What to do:
Find the string "path" and gather every line that holds it.

Given data:
-------

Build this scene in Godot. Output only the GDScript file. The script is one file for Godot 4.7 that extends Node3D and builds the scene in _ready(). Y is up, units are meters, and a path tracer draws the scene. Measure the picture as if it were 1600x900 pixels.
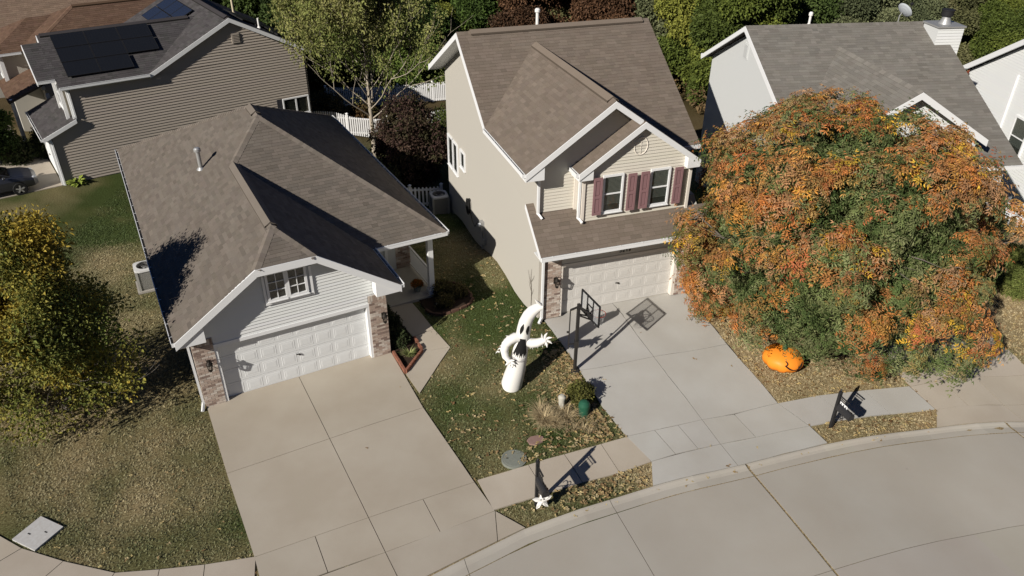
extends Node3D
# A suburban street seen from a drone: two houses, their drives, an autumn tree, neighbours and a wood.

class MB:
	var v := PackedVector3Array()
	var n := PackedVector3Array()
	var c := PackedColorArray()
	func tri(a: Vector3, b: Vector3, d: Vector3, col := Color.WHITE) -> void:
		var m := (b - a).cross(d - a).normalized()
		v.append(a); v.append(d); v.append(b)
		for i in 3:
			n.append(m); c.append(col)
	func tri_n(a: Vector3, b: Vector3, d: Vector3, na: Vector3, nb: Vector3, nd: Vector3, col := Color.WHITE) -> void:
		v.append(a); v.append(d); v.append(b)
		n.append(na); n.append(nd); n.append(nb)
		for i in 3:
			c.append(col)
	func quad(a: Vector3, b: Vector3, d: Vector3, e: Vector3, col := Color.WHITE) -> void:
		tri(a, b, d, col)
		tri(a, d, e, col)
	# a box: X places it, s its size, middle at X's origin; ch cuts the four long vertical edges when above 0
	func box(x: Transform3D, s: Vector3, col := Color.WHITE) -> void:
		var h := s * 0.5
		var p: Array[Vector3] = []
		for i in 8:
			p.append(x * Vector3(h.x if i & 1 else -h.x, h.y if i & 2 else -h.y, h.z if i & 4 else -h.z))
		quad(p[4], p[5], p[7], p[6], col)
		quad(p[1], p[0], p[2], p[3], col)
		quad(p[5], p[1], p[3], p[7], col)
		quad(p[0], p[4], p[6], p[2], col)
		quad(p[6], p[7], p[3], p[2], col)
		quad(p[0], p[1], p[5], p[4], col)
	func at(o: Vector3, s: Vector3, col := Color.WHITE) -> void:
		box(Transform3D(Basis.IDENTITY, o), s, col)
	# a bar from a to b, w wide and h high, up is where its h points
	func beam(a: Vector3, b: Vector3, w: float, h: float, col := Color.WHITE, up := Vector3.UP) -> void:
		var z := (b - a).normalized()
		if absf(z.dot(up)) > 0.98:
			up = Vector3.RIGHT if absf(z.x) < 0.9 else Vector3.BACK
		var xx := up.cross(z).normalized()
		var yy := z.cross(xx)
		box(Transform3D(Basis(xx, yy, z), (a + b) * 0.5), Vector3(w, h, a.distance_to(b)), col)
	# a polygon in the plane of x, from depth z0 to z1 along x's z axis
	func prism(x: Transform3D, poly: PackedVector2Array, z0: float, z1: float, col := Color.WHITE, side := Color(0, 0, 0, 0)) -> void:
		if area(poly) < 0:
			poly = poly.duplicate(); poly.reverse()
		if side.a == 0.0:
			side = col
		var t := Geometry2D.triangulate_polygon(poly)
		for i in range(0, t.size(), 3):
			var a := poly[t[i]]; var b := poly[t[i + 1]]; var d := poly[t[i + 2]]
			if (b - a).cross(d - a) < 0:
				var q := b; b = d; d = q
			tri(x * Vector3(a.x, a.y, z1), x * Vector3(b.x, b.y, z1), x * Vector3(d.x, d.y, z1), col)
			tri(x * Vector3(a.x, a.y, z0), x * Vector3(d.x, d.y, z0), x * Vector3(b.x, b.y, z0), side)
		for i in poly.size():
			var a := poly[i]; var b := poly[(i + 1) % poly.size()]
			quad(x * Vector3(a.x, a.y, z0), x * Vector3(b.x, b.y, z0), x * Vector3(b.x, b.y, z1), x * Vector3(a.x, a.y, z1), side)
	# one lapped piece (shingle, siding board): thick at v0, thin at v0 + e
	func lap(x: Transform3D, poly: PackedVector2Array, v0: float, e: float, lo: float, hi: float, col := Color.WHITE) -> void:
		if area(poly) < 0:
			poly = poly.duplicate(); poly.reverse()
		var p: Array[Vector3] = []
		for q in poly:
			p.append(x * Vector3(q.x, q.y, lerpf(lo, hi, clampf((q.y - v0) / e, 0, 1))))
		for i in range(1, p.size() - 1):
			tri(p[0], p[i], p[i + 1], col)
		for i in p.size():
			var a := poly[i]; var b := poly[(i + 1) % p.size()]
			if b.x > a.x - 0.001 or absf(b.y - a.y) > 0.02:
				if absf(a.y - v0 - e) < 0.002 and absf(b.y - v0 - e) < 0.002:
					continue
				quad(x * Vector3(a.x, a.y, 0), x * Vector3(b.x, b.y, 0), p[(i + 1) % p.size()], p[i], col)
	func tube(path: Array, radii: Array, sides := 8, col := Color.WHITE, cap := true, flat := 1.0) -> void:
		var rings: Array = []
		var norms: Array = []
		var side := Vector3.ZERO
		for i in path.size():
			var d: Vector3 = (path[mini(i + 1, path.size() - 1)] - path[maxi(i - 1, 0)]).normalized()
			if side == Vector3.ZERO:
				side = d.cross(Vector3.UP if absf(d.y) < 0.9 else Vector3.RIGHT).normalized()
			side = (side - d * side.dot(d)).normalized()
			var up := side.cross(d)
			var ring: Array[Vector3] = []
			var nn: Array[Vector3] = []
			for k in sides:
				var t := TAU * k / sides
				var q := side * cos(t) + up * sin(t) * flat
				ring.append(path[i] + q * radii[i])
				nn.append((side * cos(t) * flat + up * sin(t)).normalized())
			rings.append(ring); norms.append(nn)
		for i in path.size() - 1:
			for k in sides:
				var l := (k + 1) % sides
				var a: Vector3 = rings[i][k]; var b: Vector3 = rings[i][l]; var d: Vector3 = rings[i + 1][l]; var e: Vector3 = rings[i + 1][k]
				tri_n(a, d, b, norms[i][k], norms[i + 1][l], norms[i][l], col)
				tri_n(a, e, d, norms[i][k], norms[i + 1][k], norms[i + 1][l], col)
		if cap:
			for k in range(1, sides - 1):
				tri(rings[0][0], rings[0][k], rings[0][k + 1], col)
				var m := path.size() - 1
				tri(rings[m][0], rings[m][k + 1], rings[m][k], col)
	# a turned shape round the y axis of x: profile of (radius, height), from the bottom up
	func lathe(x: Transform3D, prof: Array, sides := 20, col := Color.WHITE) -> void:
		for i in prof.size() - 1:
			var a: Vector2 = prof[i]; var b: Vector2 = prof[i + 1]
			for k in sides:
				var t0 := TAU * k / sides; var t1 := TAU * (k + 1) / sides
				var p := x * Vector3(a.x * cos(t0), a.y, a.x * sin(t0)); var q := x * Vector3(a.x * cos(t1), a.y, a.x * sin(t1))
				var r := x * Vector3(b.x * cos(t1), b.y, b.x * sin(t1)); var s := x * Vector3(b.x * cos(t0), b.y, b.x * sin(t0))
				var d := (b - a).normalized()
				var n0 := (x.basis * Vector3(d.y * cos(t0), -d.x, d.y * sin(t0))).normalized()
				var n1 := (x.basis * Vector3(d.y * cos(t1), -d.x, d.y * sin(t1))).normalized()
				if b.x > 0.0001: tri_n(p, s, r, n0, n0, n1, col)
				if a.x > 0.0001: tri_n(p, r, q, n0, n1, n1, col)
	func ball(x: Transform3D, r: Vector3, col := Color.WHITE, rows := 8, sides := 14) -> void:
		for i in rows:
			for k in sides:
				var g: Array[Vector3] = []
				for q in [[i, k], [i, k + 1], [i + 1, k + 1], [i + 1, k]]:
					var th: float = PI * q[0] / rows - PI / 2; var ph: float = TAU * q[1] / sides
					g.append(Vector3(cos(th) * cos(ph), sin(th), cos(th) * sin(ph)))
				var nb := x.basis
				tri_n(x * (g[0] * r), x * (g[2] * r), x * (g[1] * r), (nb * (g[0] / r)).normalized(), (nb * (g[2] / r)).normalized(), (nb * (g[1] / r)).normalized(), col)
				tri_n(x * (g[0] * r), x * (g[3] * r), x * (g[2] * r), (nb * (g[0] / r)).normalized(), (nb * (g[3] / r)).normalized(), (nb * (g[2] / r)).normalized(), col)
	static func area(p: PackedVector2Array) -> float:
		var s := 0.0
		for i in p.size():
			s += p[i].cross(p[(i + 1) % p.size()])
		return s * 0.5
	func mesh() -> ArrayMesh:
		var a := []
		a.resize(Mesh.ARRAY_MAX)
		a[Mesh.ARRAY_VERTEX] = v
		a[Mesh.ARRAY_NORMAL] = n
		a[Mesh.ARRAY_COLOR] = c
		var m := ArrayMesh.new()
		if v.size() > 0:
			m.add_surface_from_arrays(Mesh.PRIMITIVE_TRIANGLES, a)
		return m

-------

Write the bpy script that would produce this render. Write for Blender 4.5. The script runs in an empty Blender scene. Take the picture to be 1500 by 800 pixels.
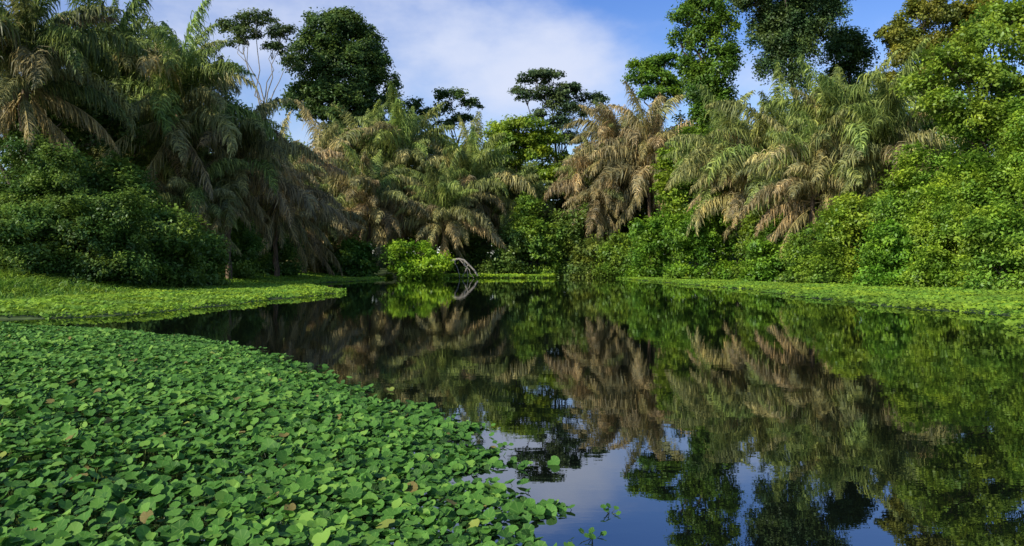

-------

Reply to the exercise:
Build this scene in Godot. Output only the GDScript file. The script is one file for Godot 4.7 that extends Node3D and builds the scene in _ready(). Y is up, units are meters, and a path tracer draws the scene. Measure the picture as if it were 1600x900 pixels.
	func tube(path: Array, radii: Array, sides := 8, col := Color.WHITE, cap := true, flat := 1.0) -> void:
		for i in path.size():
			var d: Vector3 = (path[mini(i + 1, path.size() - 1)] - path[maxi(i - 1, 0)]).normalized()
				ring.append(path[i] + q * radii[i])
		for i in path.size() - 1:
				var m := path.size() - 1